Superheroes VS The Bomb

But that, like, totally wouldn’t be dramatic enough!

Porcupine Pete (from the Legion of Substitute Heroes) could… ummm… soil his uniform.

Yeah if it did go off, you’d end up with 50 new superheroes.

And obviously, it would pose no difficulty for Squirrel Girl.

Squirrel Girl could just text Doctor Doom: “Want to destroy a nuke? Or would you rather get a visit from… a posse of squirrel sidekicks?”

That was written by Frank ‘Superman is a pussy, unlike my god Batman’* Miller**. It doesn’t actually reflect Superman as he’s written by anybody else (save for early John Byrne).

Superman has been known to sit inside the core of stars. A human-built nuke wouldn’t scratch him.

*‘…whorewhorewhorewhore’

** To be fair, this is before he became a total hack, but DKR was already showing his tendencies.

I remember one book where the protagonist, not being a superhero, disabled the bomb by firing his machine gun into it.

Ultimately, it will come down to either the Atom (DC Universe) or Hawkeye (Marvel Universe) who will stop the bomb and save the day, because it is a cliche that a truly great threat can only be stopped by the “weakest” (or most human) of the heroes. (Within limits. Nobody’s gonna call for Porcupine Pete. Or the Red Bee. Or the Nick Fury LMD.)

I stand corrected.

Or perhaps more appropriately, is that so I was wrong.

DKR was around the same time as Byrne’s Superman…reading it at the time I had no problem with DKR, as it made sense given Byrne.

Those aren’t bad choices

Atom can shrink into the electronics and disable it (with one second left on the clock!) Hawkeye immediately pulls his electrical arrow and shorts the mechanism (with one second left).

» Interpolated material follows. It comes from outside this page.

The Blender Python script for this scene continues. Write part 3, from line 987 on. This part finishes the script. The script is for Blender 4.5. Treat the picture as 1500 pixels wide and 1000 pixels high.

I haven’t even heard of Red Bee, but Porcupine Pete somehow saves the day through a hilariously contrived coincidence, while Nick Fury (LMD) probably knows the exact shutdown code. and enters it… with with one second left.

What’s “LMD” stand for, in a Fury context?

Life Model Decoy. Nick Fury uses lots of James-Bond-style gadgets, but his signature move is revealing that you didn’t kill him, but his lookalike mechanical stand-in.

Adam West Batman naturally just pulls out a can of Anti-Nuclear Bat-Spray from his utility belt.

Note that since the bomb only has three seconds left on the clock when they find it, that’s not nearly as contrived as it usually is.

The original Captain Marvel covered the issue of Nuclear War at a shockingly early date-- October, 1946!
Full comic –

He can easily absorb it. The only issue is, does it pass his energy threshold. If it does, he does a time jump, the more energy be absorbs, the longer be jumps.

Holy Crapoly, that was grim.
“The Battle of the Atoms!” from Superman #38, (Jan-Feb 1946) has an atomic-energy theme - Lex Luthor has a ray that can speed up atomic reactions (or whatever) and make solid objects melt. At the climax of the story, he hurls an “atomic bomb” about the size of a large spool of thread at Superman. Superman survives the blast casually, protecting Luther from it, to Luthor’s disbelief. To my knowledge, this was the first instance of Superman surviving a nuclear explosion - assuming we don’t count his childhood escape from Krypton.

Can any version of Gambit’s powers work in reverse? Since he can charge up an objects potential energy to make it explode, could he in someway reverse the energy blast of the explosion to basically make it not blow up when it does? Or is that just me wanting Gambit to be even more awesome than I think he is?

Could one of the Invisible Woman’s force fields be strong enough to contain such a blast? Or (and this is probably ridiculous) Cap’s shield?

If he thought ahead, Superman could project it into the Phantom Zone. Then it is Lex Luthor’s problem.